Directed byJérôme Clément-Wilz (France)

Horse-Being is the story of Karen, a former teacher and father of a daughter. This documentary follows her training with an American cowboy for her transformation into a horse. 

While the concept sounds bizarre, even more bizarre because it is real, the film refuses to give into its surface value and director Jerome Clément-Wilz sensitive approach makes it seem like so much more than a report on a flamboyant and little known about form of fetishism. First and foremost, the film does document the arduous training closely. This is a training that involves discipline, sensorial restriction and extreme bondage, including impossibly heavy hoof like boots. The idea is to come as close to moving and sensing existance as a horse as possible, and the director seems to pay tribute to the painstaking process and revealing his protagonist's struggle. 

But the film also offers an insightful take on why Karen is putting herself through it, through her own monologues. In one sequence, she compares the restrictions imposed by the "real world" and modern society as being the real bondage. It's hard to argue against her. Especially given the fact that Horse-Being's take home message is very much driven by the documenting of a peculiar and specific process in order to support the idea of a pursuit of liberation, even if this means defying conventional gender, or more widely, existential classification.

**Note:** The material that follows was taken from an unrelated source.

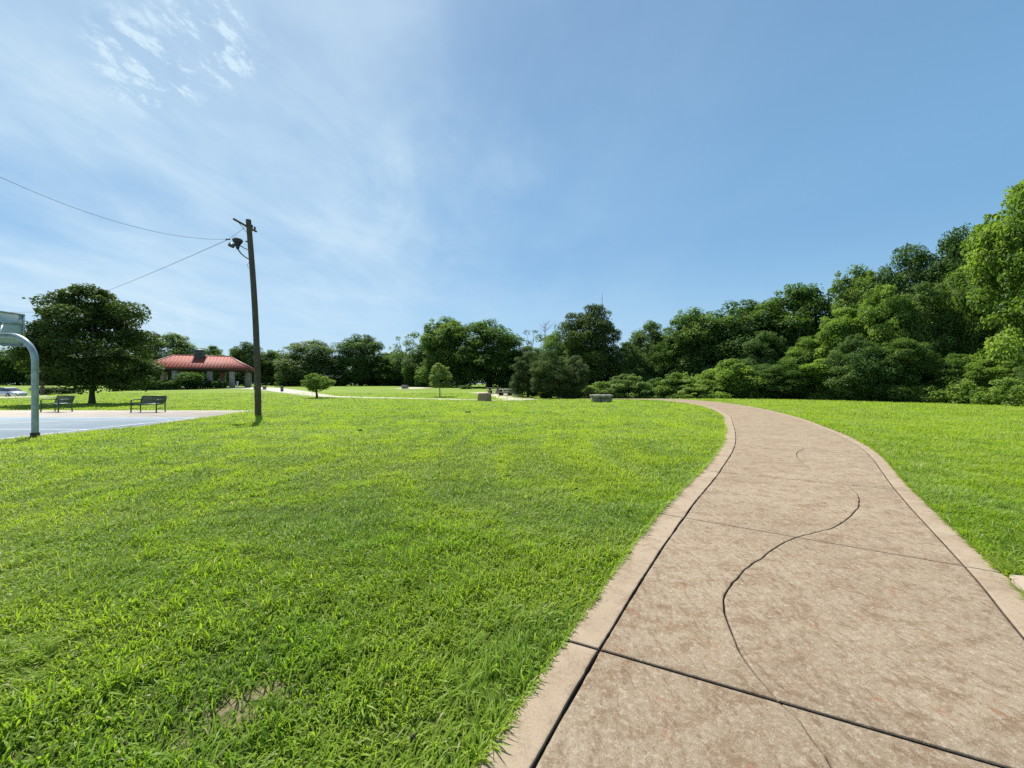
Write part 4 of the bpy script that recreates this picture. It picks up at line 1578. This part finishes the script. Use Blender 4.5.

A final, take home point is spoken by the director himself, in a conversation about whether animals or people have souls, with the pony-play trainer. He says that he believes that all things on this world are connected and are part of one another. This synergy between all things, from humans to rocks by way of animals and plants, is a hopeful message of tolerance, and completes the idea of everyday life as being the real bondage. 

The fact that Horse-Being is so thought provoking is what makes it so fascinating. This leads to a somewhat unexpected interaction with the viewer that is made all the more solemn and meditative through its beautiful photography, that embraces the countryside rural setting of its event, a creative use of montage, and the androgynous voice of a soprano accompaining the narrative throughout the film's duration.